**Work to complete**
Will you return, word for word, only the lines from the top of the data below down to and including the one with "dup(e, (0, 5.42-10.63, 0), 'foreground"?

(Data items)
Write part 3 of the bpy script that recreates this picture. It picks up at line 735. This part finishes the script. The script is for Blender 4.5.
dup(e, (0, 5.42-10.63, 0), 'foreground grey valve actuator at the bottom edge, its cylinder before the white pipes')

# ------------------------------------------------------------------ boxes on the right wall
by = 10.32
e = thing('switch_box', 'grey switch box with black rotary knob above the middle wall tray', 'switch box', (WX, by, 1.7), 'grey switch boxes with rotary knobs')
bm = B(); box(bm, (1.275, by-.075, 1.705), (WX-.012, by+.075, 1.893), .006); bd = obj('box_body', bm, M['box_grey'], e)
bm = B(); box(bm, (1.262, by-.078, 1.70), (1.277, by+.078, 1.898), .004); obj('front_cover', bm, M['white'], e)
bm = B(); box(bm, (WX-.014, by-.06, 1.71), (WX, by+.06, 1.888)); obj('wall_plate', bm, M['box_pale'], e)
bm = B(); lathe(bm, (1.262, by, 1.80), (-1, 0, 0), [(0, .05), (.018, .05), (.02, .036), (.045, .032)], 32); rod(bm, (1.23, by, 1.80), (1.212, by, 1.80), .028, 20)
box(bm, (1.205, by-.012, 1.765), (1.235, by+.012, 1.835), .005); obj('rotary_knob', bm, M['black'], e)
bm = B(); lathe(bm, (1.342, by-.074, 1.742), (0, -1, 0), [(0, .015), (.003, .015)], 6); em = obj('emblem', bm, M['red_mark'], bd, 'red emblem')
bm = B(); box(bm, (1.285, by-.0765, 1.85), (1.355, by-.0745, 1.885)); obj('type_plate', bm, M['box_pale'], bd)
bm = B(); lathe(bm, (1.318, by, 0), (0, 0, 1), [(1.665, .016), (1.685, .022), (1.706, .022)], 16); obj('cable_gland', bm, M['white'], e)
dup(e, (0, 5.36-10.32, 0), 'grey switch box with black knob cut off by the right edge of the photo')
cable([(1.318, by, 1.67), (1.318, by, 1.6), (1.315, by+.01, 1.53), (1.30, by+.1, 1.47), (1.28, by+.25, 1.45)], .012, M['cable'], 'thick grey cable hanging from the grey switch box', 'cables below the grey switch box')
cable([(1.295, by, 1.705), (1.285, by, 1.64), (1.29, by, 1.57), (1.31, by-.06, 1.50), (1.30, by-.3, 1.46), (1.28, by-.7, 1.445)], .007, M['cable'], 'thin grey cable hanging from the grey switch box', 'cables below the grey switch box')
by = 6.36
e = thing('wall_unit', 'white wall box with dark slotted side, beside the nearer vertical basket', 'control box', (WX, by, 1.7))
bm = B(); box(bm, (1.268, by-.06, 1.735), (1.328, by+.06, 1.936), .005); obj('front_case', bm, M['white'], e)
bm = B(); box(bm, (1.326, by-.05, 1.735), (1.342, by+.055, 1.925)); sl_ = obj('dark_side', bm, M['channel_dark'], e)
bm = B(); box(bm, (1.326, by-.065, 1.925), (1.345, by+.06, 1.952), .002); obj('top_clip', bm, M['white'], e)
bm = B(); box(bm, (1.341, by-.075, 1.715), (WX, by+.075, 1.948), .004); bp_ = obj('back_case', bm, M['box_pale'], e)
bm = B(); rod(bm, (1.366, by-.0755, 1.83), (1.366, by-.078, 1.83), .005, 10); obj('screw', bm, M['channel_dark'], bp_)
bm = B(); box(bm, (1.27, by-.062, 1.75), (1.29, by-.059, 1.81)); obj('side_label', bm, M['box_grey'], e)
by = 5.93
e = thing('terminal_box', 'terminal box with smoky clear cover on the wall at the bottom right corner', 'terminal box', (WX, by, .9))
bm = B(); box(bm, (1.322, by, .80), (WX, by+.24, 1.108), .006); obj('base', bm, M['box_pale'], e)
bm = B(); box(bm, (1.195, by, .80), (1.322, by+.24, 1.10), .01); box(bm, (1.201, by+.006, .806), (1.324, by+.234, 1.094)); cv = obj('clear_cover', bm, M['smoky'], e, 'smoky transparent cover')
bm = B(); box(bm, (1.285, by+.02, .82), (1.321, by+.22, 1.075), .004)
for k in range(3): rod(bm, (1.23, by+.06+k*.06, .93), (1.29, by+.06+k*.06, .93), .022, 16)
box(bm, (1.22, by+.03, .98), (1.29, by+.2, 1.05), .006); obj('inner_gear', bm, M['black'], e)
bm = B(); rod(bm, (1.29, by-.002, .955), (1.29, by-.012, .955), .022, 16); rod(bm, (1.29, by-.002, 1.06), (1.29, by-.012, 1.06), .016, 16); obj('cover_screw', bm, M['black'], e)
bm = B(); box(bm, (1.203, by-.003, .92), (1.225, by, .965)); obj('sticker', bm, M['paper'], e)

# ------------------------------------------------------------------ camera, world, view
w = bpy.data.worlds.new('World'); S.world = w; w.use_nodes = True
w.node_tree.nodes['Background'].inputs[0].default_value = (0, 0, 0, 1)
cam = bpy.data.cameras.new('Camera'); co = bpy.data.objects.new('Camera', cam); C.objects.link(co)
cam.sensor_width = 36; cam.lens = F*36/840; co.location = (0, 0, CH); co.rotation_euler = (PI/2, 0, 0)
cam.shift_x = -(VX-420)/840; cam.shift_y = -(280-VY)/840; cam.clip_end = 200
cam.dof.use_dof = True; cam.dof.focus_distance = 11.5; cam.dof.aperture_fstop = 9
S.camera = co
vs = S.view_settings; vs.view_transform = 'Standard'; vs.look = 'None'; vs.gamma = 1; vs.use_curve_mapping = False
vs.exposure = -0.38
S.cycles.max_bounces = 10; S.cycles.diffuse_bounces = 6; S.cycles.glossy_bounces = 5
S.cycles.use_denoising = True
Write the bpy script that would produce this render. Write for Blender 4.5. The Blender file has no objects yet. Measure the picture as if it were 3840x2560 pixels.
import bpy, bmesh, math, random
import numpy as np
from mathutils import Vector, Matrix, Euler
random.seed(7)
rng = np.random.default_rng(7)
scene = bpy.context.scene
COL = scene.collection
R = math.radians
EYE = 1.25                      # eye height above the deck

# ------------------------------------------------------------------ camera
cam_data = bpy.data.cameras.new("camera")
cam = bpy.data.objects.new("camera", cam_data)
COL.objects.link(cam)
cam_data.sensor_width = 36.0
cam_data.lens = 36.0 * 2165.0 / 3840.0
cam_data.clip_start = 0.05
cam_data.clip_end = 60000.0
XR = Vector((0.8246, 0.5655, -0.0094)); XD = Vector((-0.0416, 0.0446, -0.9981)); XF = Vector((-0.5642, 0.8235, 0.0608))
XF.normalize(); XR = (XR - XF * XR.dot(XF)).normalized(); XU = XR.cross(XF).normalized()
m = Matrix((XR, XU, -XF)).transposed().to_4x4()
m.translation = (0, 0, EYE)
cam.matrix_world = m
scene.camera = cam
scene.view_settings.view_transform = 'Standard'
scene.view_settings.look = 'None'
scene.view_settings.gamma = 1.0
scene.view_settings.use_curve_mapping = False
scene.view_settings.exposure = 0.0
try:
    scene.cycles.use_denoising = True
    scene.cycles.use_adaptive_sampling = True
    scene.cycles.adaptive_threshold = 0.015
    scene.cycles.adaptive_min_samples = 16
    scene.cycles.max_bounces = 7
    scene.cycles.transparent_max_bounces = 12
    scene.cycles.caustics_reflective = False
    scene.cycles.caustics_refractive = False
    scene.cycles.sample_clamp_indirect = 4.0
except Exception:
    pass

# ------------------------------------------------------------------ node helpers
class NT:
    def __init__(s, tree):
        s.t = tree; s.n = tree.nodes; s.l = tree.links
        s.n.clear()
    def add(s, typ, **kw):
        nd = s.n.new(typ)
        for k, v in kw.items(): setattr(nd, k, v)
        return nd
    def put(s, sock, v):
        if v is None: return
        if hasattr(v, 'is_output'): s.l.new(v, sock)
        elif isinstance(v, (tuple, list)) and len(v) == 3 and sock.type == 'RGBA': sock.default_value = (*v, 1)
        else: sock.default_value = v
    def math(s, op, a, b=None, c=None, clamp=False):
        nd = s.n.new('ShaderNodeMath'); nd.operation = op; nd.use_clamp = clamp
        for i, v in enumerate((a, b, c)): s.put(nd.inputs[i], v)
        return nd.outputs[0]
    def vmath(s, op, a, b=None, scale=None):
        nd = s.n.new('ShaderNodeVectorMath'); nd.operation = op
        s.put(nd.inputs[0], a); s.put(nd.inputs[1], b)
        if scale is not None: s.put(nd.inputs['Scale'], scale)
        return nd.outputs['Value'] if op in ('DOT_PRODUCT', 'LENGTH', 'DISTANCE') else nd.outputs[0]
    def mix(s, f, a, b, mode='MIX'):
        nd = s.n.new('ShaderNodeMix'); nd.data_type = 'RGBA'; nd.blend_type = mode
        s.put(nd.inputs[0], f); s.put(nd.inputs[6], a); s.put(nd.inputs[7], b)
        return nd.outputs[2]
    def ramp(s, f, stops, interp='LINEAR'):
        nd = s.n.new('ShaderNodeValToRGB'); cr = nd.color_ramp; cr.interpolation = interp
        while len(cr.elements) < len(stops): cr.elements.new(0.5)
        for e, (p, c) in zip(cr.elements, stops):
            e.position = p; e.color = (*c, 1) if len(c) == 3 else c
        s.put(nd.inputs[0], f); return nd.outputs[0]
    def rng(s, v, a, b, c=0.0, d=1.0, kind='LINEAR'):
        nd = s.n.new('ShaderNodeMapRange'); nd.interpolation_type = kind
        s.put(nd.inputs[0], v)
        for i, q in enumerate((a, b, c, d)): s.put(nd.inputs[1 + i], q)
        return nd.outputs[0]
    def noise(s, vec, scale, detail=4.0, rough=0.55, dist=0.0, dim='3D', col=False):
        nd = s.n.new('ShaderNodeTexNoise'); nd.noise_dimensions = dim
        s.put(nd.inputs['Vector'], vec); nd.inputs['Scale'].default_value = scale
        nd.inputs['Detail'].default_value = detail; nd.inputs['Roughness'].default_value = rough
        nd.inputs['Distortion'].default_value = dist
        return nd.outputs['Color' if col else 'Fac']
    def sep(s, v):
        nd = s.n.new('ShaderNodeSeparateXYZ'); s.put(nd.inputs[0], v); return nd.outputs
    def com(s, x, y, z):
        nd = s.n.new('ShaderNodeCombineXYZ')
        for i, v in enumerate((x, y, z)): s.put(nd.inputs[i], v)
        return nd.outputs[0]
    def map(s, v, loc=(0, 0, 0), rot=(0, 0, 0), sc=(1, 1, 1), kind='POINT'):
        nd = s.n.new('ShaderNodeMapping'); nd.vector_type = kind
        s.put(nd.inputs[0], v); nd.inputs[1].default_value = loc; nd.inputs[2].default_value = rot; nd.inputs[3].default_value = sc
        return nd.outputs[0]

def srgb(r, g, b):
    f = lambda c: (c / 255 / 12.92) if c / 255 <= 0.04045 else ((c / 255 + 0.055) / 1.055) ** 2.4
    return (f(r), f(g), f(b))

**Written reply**
Write part 3 of the bpy script that recreates this picture. It picks up at line 735. This part finishes the script. The script is for Blender 4.5.
dup(e, (0, 5.42-10.63, 0), 'foreground grey valve actuator at the bottom edge, its cylinder before the white pipes')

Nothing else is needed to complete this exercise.